(G. De Carolis) – Spesso battute, a volte surclassate. La campagna estiva delle italiane è stata una Waterloo. Il calcio di luglio-agosto ha lasciato dubbi e poche certezze. Una è la Fiorentina del nuovo tecnico portoghese Paulo Sousa, unica (bella) sorpresa di un precampionato da archiviare in fretta per le altre.
È andata malissimo per le squadre di casa nostra contro le rivali europee e non tutto può essere giustificato dal ritardo di condizione. Su 25 amichevoli giocate, Juve, Milan, Inter, Roma, Napoli, Lazio e Fiorentina ne hanno vinte appena tre. I viola si sono distinti, battendo prima il Barcellona e poi il Chelsea, ma è stato un jolly pescato in un mazzo d’amarezza, perché l’altro successo lo ha infilato la Juve superando di misura i polacchi del Lechia Gdansk. Magra consolazione per i bianconeri, sconfitti da Borussia Dortmund e Marsiglia e falcidiati da infortuni e cartellini rossi.

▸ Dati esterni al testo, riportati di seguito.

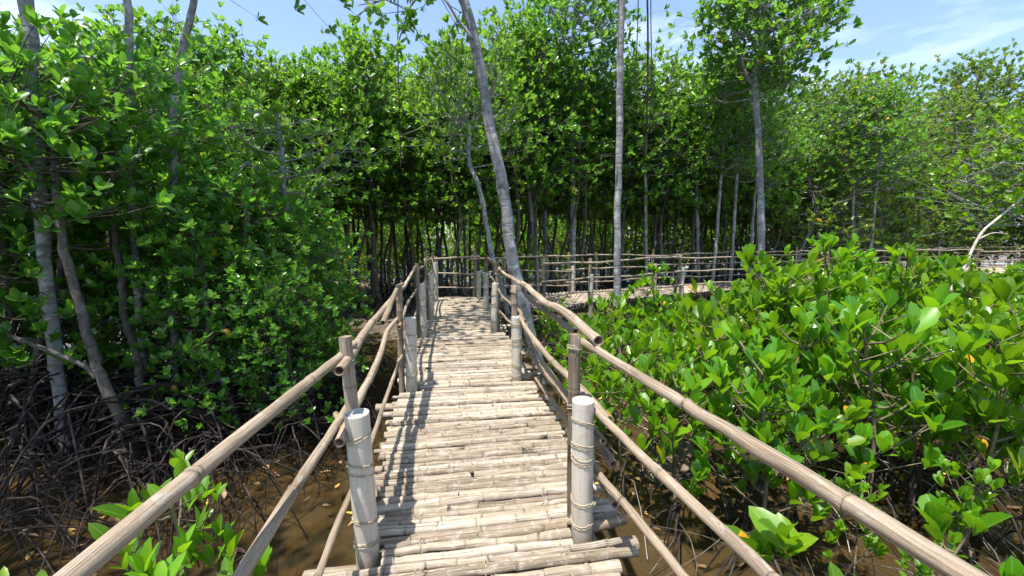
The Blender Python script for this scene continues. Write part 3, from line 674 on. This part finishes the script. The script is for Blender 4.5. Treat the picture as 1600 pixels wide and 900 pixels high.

I risultati parlano, non sempre spiegano. La stagione scorsa ha calato il suo sipario lasciando la Juventus in finale con il Barcellona e un carico di speranze al calcio italiano, tornato a grandi livelli dopo anni di precoci eliminazioni dalle coppe. I risultati di luglio pesano poco, però pure la Samp in Europa League è già stata messa alla porta. Campanello d’allarme, ma gli indizi iniziano a essere mezze prove.
La Roma, tra le più accreditate anti-Juve, si era comportata benino nella tournée oceanica pareggiando nei tempi regolamentari con Real Madrid e Manchester City, mostrando gioco e gol. Tornata in Europa le ha prese dallo Sporting Lisbona e dal Barcellona. Con i catalani è la norma, meno con i portoghesi. E non può rallegrarsi di aver testato le qualità del nuovo portiere Szczesny, spesso migliore in campo.
In ritardo clamoroso appare l’Inter. Sei amichevoli, cinque sconfitte (Bayern, Milan, Real Madrid, Galatasaray), un pari e una sola rete (su rigore) al 93’ nell’1-1 contro gli arabi dell’Al-Alhi. Mancini sta sperimentando e tenta di coagulare una squadra rifondata dopo il mercato: «L’importante ora è non farsi male, i risultati non contano». Le punte però si sono astenute dal timbrare il cartellino, il centrocampo non ha mai scartato un dono per gli attaccanti, la difesa ha maglie larghe e si perde in spazi troppo aperti. I nomi ci sono, per ora però non bastano e chissà se domani nell’amichevole a Parma con l’Atletico Bilbao si riuscirà a vedere un avanzamento dei lavori. Mancini è un meccanico con un motore ancora non avviato, Mihajlovic un pilota finito in testacoda dopo un bel giro veloce: la vittoria nel derby d’Oriente contro i nerazzurri. Il Milan aveva perso a Lione non demeritando però e mostrando anzi buon carattere e intensità. Aver battuto l’Inter e impattato con il Real, senza subire reti, licenziava buoni pensieri. Cancellati da due ceffoni, lo 0-3 con il Bayern Monaco, seguito dallo 0-2 piazzato dal Tottenham. Mihajlovic ha ammesso: «C’è molto da lavorare, se l’anno scorso abbiamo preso 50 gol non si può pensare di risolvere tutto in un mese». Vero, ma i nodi non si sciolgono. La difesa non è completa come va ripetendo il serbo, il centrocampo di fronte allo specchio di squadre tecniche non ha mostrato il suo volto migliore, il reparto avanzato ha creato qualcosa ma senza squilli, con gli unici gol in cinque partite arrivati da Poli e Mexès.
Anche la Lazio non ne ha indovinata una, anzi ha fatto il pieno di sconfitte: tre su tre. Il Napoli si è limitato a perdere con il Nizza. L’allarme c’è, nonostante le rassicurazioni degli allenatori. E mancano i gol, appena 16 in 25 partite. Una miseria se confrontati ai 41 incassati. I conti non tornano. È calcio d’estate, se davvero non vale nulla lo dirà il tempo.